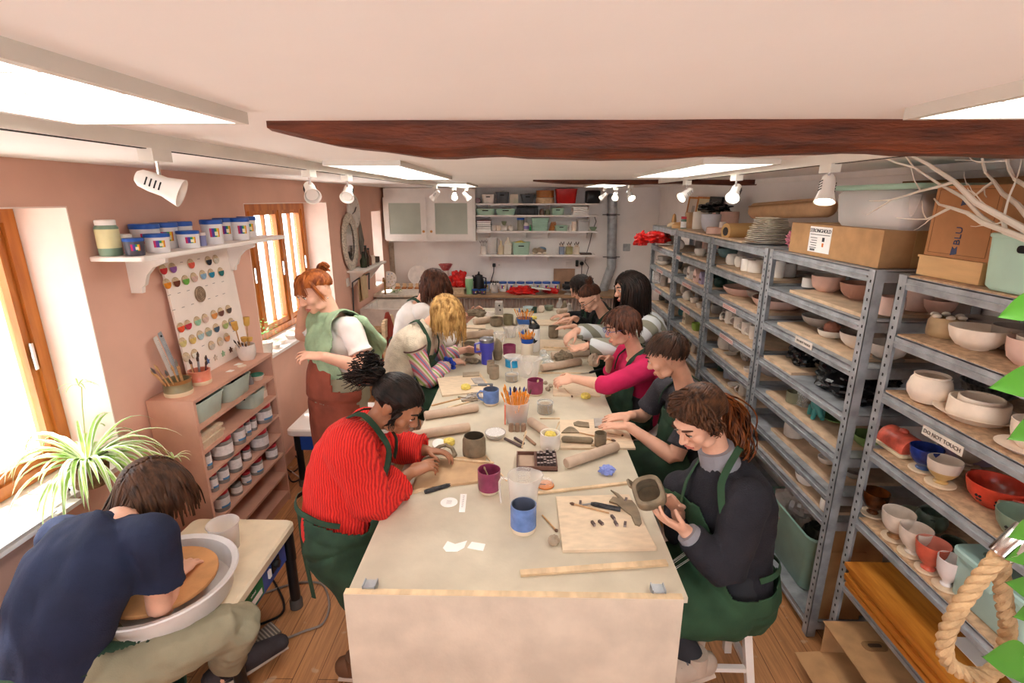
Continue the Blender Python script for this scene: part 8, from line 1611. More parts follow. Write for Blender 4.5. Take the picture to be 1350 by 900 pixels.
  # the eleven people
GFOLD=folds(.008,7);Q=pY
def wavy(name,cols,sc,dirn,rough=.9,bump=.0,dist=.6,**k):
 m=pattern(name,'wave',cols,sc,rough,bump=bump,**k);t=[n for n in m.node_tree.nodes if n.type=='TEX_WAVE'][0];t.bands_direction=dirn;t.inputs['Distortion'].default_value=dist;return m
BRN=hairmat('hair_dark_brown','#4a2e1e','#1d110b');BLK=hairmat('hair_black','#2a1c16','#0b0706');GIN=hairmat('hair_ginger','#b4662f','#6d3315');BLD=hairmat('hair_blond','#d2a768','#7b5528');CHE=hairmat('hair_chestnut','#5a3220','#2a150d');AUB=hairmat('hair_auburn','#8a4a20','#3d1d0f');MID=hairmat('hair_mid_brown','#563a28','#2a1a11')
def mk(key,label,**k):
 brow=k.pop('brow');p=Person(label,**k);p.brow=brow;return p
p=mk('B','boy in a navy T-shirt bent over the near potter\'s wheel, seen from behind',brow=BRN,P=Q(66,900,1.38),N=Q(160,690,1.6),C=Q(201,650,1.75),f=(.42,.7,-.58),sh=[Q(86,706,1.64),Q(203,706,1.55)],el=[V((-1.8,1.78,.55)),Q(211,806,1.55)],wr=[V((-1.6,1.72,.665)),pz(232,758,.665)],kn=[V((-1.78,1.85,.48)),Q(312,822,1.66)],an=[V((-1.84,1.72,.09)),pz(298,876,.14)],toe=[V((-1.84,1.9,.03)),pz(362,852,.09)],body_f=(.2,1,0),build=1.06,bend=.075,vox=.006,hand=[dict(d=(.75,.15,-.15),n=(0,0,-1),c=18),dict(d=(-.1,.85,-.12),n=(-.1,0,-1),c=16,sp=.25)])
p.make(shoes=(M('dark_trainer','#3a3336',.8,var=.15,bump=.3,bs=120),M('trainer_sole','#c4ad9c',.6)))
p.top('t_shirt',M('navy_cotton','#1d2640',.9,var=.1,bump=.2,bs=200),(.6,.6),.03,t0=-.14,cuff=.008,collar=.22,disp=folds(.016,6,(1.4,1,.45),2),vox=.007)
p.trousers(M('khaki_cotton','#938d76',.9,var=.06,bump=.15,bs=200),1.84,.034,disp=folds(.014,10,seed=5),vox=.008)
mb=MB();a=p.an[1];k_=p.kn[1];mb.loft([a-V((0,0,.03)),a.lerp(k_,.3)],[.05,.054],None,14,'flat');part('sock',mb,M('black_sock','#1a1518',.95),p.root)
dt=(p.kn[1]-p.hip[1]);sd=dt.cross(V((0,0,1))).normalized();mb=MB();mb.loft([p.hip[1]-dt*.15,p.hip[1],p.hip[1].lerp(p.kn[1],.35),p.hip[1].lerp(p.kn[1],.62)],[.165,.165,.155,.148],None,26,'flat');mb.loft([p.hip[0],p.hip[0].lerp(p.kn[0],.6)],[.14,.12],None,26,'flat');mb.loft([p.hip[0].lerp(p.kn[0],.3),p.hip[1].lerp(p.kn[1],.3)],.1,None,20,'flat')
me=remesh(mb,.009,3,folds(.012,9,seed=8),lambda q:(q-p.hip[1]).dot(sd)<.075+.012*noise.noise(q*5)and(math.hypot(q.x+1.455,q.y-1.705)>.285 or q.z<.49),.004);ap=putmesh('apron',me,DGREEN,p.root)
mb=MB();pts=[];nr=[]
for k in range(21):a_=PI*(k/20)-PI*.0;d=p.r*math.cos(a_)-p.fw*math.sin(a_);pts.append(p.spine(.12)+p.r*math.cos(a_)*.2-p.fw*math.sin(a_)*.158);nr.append(d)
mb.strip(pts,nr,.025,.004);part('waist_tie',mb,DGREEN,ap);mb=MB();c=pts[13]
for q in((.03,-.02,.05),(.05,-.03,-.06),(-.02,-.03,-.1)):mb.strip([c,c+V(q)*.6+V((0,-.03,0)),c+V(q)*1.6+V((0,-.04,-.02))],V((0,-1,0)),.022,.004)
part('apron_bow',mb,DGREEN,ap)
p.hair(MID,'short',.15,300,3,front=.45,nape=-.86,ear=-.1,w=.011,puff=.012,part_x=.1,fringe=1)
for k in range(60):x=p.rs.uniform(-.9,.9);p.lock([p.sf(x*.9,-1,.1),p.sf(x,-1,-.45,1.06),p.hd(x*.07,-.1,-.085),p.hd(x*.066,-.105,-.13-.03*p.rs.random())],.009,1,.006)
p.endhair()
stool(p.P.x+.0,p.P.y-.02,.33,"low stool under the boy at the near wheel",M('dark_stool','#3a3130',.6))
RUST=M('rust_canvas','#8f4a38',.9,var=.12,vs=9,bump=.15,bs=200)
p=mk('G','ginger woman in a rust apron standing by the window, hand at her face',brow=GIN,P=Q(448,522,2.95),N=Q(440,420,2.97),C=Q(416,385,2.95),f=(-.56,-.74,-.36),roll=.1,sh=[Q(462,433,2.82),Q(422,424,3.1)],el=[Q(484,486,2.74),Q(398,444,3.12)],wr=[Q(427,470,2.64),Q(399,410,3.0)],kn=[V((-1.06,2.86,.5)),V((-1.2,3.03,.5))],an=[V((-1.06,2.78,.09)),V((-1.2,3.03,.09))],body_f=(-1,-.4,0),build=1.12,vox=.0065,hand=[dict(d=(-.95,-.1,.12),n=(-.2,.2,-1),c=(12,20,28,34),sp=.3),dict(d=(.25,-.3,.9),n=(.8,.2,0),c=40)])
p.make(shoes=(M('tan_shoe','#9a7458',.7),M('trainer_sole','',1)))
p.trousers(M('khaki_cotton','',1),1.9,.03,disp=GFOLD)
p.top('t_shirt',M('white_cotton','#ebe4de',.9,var=.03),(.62,.62),.014,cuff=.014,disp=folds(.005,9))
ap=p.apron(RUST,.74,.12,1.75,.032,disp=folds(.007,6),straps=False)
mb=MB();p.torso(mb,.046,.3,1.,True);mb.loft([p.N-p.ax*.05,p.N+p.ax*.035],[.09,.082],None,18,'flat')
me=remesh(mb,.008,3,folds(.016,9,(1,1,.5)),lambda q:abs((q-p.N).dot(p.r))<.17 and(q-p.P).dot(p.ax)>.16,.006);GT=M('green_towel','#a3bf9b',.95,var=.1,vs=12,bump=.4,bs=150);tw=putmesh('tmp',me,GT,p.root);bpy.data.objects.remove(tw)
me.name='shoulder_towel';tw=tag(put('shoulder_towel',me,None,p.N),'pale green towel draped over the ginger woman\'s shoulders','towel');me.transform(Matrix.Translation(org(p.root)-p.N))
mb=MB();a,b=p.sh[0]-p.fw*.06,p.spine(.35)-p.fw*.17
mb.loft([a+V((0,0,.05)),a-p.fw*.08-V((0,0,.05)),b-p.fw*.02,b-V((0,0,.12))],[(.07,.02),(.11,.022),(.1,.02),(.03,.012)],p.r,18);o=putmesh('tail',remesh(mb,.008,2,folds(.012,14,(1,1,.4))),GT,tw)
mb=MB();u=(p.el[0]-p.sh[0]).normalized();c=p.sh[0].lerp(p.el[0],.62);n=(O-c);n=(n-u*n.dot(u)).normalized();s_=u.cross(n);q=c+n*.0535
mb.loft([q,q+u*.01+s_*.004,q+u*.022],.0032,None,6);mb.loft([q+u*.04-s_*.01,q+u*.05+s_*.008,q+u*.062-s_*.006,q+u*.075+s_*.012],.0022,None,6);mb.ell(q-u*.006,(.005,.003,.006));part('tattoo',mb,M('tattoo_ink','#4b4a52',.7),p.body)
p.hair(GIN,'front',.1,230,5,front=.3,nape=-.4,ear=.08,tie=(-.0,-.1,.085),w=.008);p.lock([p.hd(.03,-.1,.09),p.hd(.02,-.13,.11),p.hd(-.02,-.13,.09)],.026,5,.012)
for k in range(34):x=-.07+.14*k/33;p.lock([p.sf(x*6,.45,1),p.sf(x*10,1,.75),p.sf(x*11,1.1,.36),p.hd(x,.106-4*x*x,.042-abs(x)*.3)],.008,1,.003)
for s_ in(-1,1):p.lock([p.sf(.85*s_,.5,.6),p.sf(.98*s_,.45,.1),p.sf(.98*s_,.36,-.4),p.hd(.079*s_,.01,-.05)],.005,4,.004)
p.endhair();part('earring',MB().ell(p.hd(-.084,-.01,-.042),(.005,.005,.005)),CHROME,p.root)
KNIT=wavy('red_chunky_knit',['#b51317','#db231b','#e63325'],30,'X',.95,.55,3.5)
[n for n in KNIT.node_tree.nodes if n.type=='TEX_WAVE'][0].wave_profile='SIN';[n for n in KNIT.node_tree.nodes if n.type=='VALTORGB'][0].color_ramp.interpolation='LINEAR'
p=mk('R','dark-haired woman in a chunky red sweater leaning over the table',brow=BLK,P=Q(452,692,1.9),N=Q(487,566,1.98),C=Q(523,534,2.0),f=(.8,-.16,-.58),sh=[Q(486,566,2.14),Q(461,590,1.82)],el=[V((-.67,2.3,.92)),Q(490,664,1.83)],wr=[V((-.47,2.27,.905)),Q(540,624,2.05)],kn=[V((-.6,2.02,.43)),V((-.6,1.84,.43))],an=[V((-.74,2.0,.09)),V((-.74,1.82,.09))],body_f=(1,.1,0),skin=SKIN3,vox=.006,bend=.05,hand=[dict(d=(.9,-.15,.0),n=(0,-.4,-1),c=30),dict(d=(.7,.5,.14),n=(.1,.25,-1),c=(14,26,34,40),sp=.15)])
p.make(shoes=(M('brown_boot','#6b4a35',.6),M('trainer_sole','',1)));p.trousers(M('white_cotton','',1),1.9,.004)
p.top('sweater',KNIT,(1.9,1.62),.036,t0=-.04,loose=1.25,disp=folds(.011,8,seed=3),vox=.007,cuff=.02)
mb=MB()
for k in range(2):i=1-k;c=p.el[i].lerp(p.wr[i],(.6,.86)[k]);u=(p.wr[i]-p.el[i]).normalized();_,s1,s2=frame(u);pts=[c+(s1*math.cos(t)+s2*math.sin(t))*.06 for t in[2*PI*j/24 for j in range(25)]];mb.loft(pts,[.017]*25,None,10,'flat')
part('rolled_cuff',mb,KNIT,p.bvh)
p.apron(M('dark_green_cotton','',1),.74,.12,1.0,.052,disp=folds(.009,8),back=-.1)
part('shirt_collar',MB().loft([p.N+p.r*.07*math.cos(t)+p.fw*.075*math.sin(t)+p.ax*.018 for t in[2*PI*j/24 for j in range(25)]],[.009]*25,None,8,'flat'),PAPER,p.root)
p.hair(BLK,'back',.1,260,7,front=.4,nape=-.5,ear=.05,tie=(-.0,-.125,.04),w=.0085,puff=.006)
for k in range(36):a=k*2.4;b=p.hd(0,-.12,.045);d=p.HM@V((math.cos(a)*.05,-.045-.02*(k%3),math.sin(a)*.045));p.lock([b,b+d*.7,b+d*1.2+V((0,0,.008)),b+d*1.45+V((-.01,0,-.018-.02*(k%2)))],.0058,2,.008,.6,.02)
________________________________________
### EXERCISE AIM
Identify and copy lines that hold the string "from".

### THE REPLY
Continue the Blender Python script for this scene: part 8, from line 1611. More parts follow. Write for Blender 4.5. Take the picture to be 1350 by 900 pixels.
p=mk('B','boy in a navy T-shirt bent over the near potter\'s wheel, seen from behind',brow=BRN,P=Q(66,900,1.38),N=Q(160,690,1.6),C=Q(201,650,1.75),f=(.42,.7,-.58),sh=[Q(86,706,1.64),Q(203,706,1.55)],el=[V((-1.8,1.78,.55)),Q(211,806,1.55)],wr=[V((-1.6,1.72,.665)),pz(232,758,.665)],kn=[V((-1.78,1.85,.48)),Q(312,822,1.66)],an=[V((-1.84,1.72,.09)),pz(298,876,.14)],toe=[V((-1.84,1.9,.03)),pz(362,852,.09)],body_f=(.2,1,0),build=1.06,bend=.075,vox=.006,hand=[dict(d=(.75,.15,-.15),n=(0,0,-1),c=18),dict(d=(-.1,.85,-.12),n=(-.1,0,-1),c=16,sp=.25)])